Florists are the people that save half of the UK’s young men whenever it’s Mother’s Day, but there's so much more to this profession than the geezer shouting ‘GET YA LILIES’ at you whenever you walk down the High Street.

Florists use their creative juices and knowledge of flowers to design and create arrangements which are then sold to the general public for a variety of uses – everyone loves flowers and they’re a versatile bunch (pun intended!)

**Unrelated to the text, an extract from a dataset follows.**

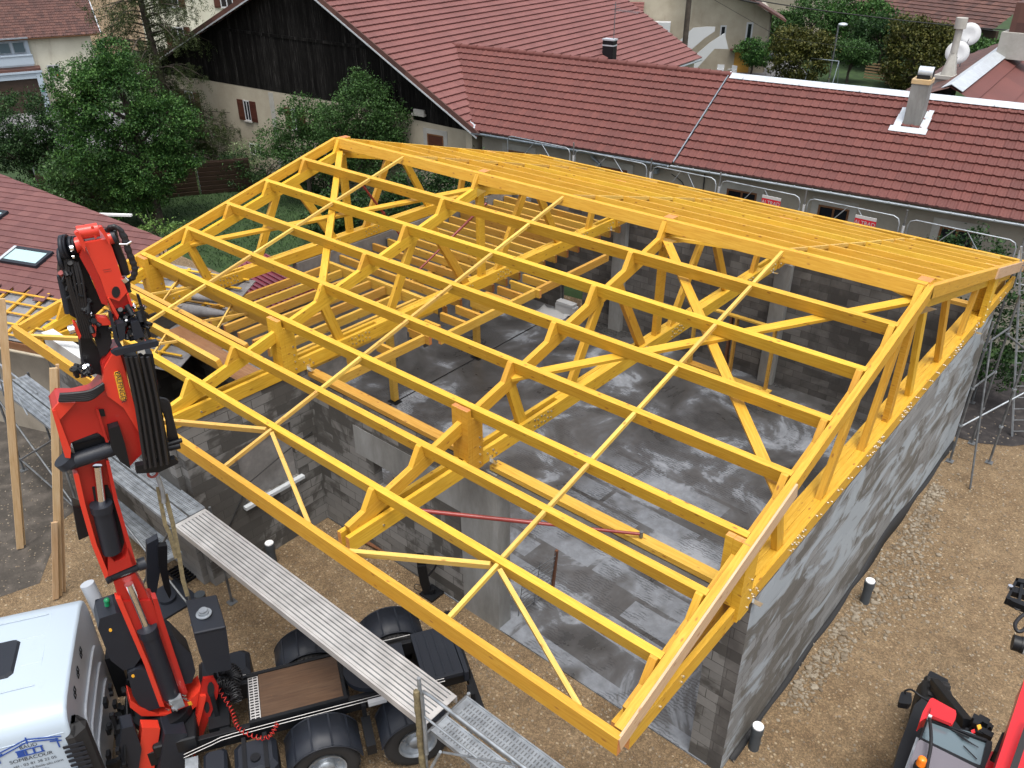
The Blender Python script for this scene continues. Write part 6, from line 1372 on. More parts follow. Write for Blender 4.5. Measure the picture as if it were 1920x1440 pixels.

Day-to-day, you’d have to help your customers select what they’re looking for, create bespoke bouquets of flowers for customers as well as designing arrangements to be sold as they are. There are exhibitions to create and attend, advice to give out on how to maintain the flowers you’re selling and, of course, helping to maintain the stock and accounts of the business as a whole.

 

Salary & benefits

Starting salaries in a junior role would normally fall in line with the National Minimum Wage, which depends on your age and location. However, with experience, the best florists attract regular work for events and occasions, and therefore can earn up to £25,000 a year.

Earnings for independent florists can fluctuate highly, because of the unpredictable nature of the job, but the best florists are highly sought after and have a loyal customer base who always return, so there is scope for earning even higher amounts.

Working hours

Within a florist’s shop, a junior florist would expect to work regular hours, although there may be some work on weekends and late-opening shops are reasonably common.

With deliveries coming early in the morning, or a pick-up to be made, this can make for long days, and much of it will be spent on your feet, conversing with customers or creating floral designs on the workbench.

Entry

To get a job with a florist, enthusiasm for the profession is perhaps the most key trait, alongside a key eye for design and a willingness to learn. You’ll also need good interpersonal and communicative skills to interact with customers and understand what they’re asking for, as well as a flair for working with plants.

Training & progression

This is a job where it is common to find work with an established florist and then train with them whilst on the job, but floristry courses are held at colleges around the country and many florists begin in flower arranging societies, where they hone their skills at floral design.

There are also various apprenticeships schemes related to the profession – at Lantra (the Land-based and Environmental sector) there are a whole host of schemes available in different areas of floristry.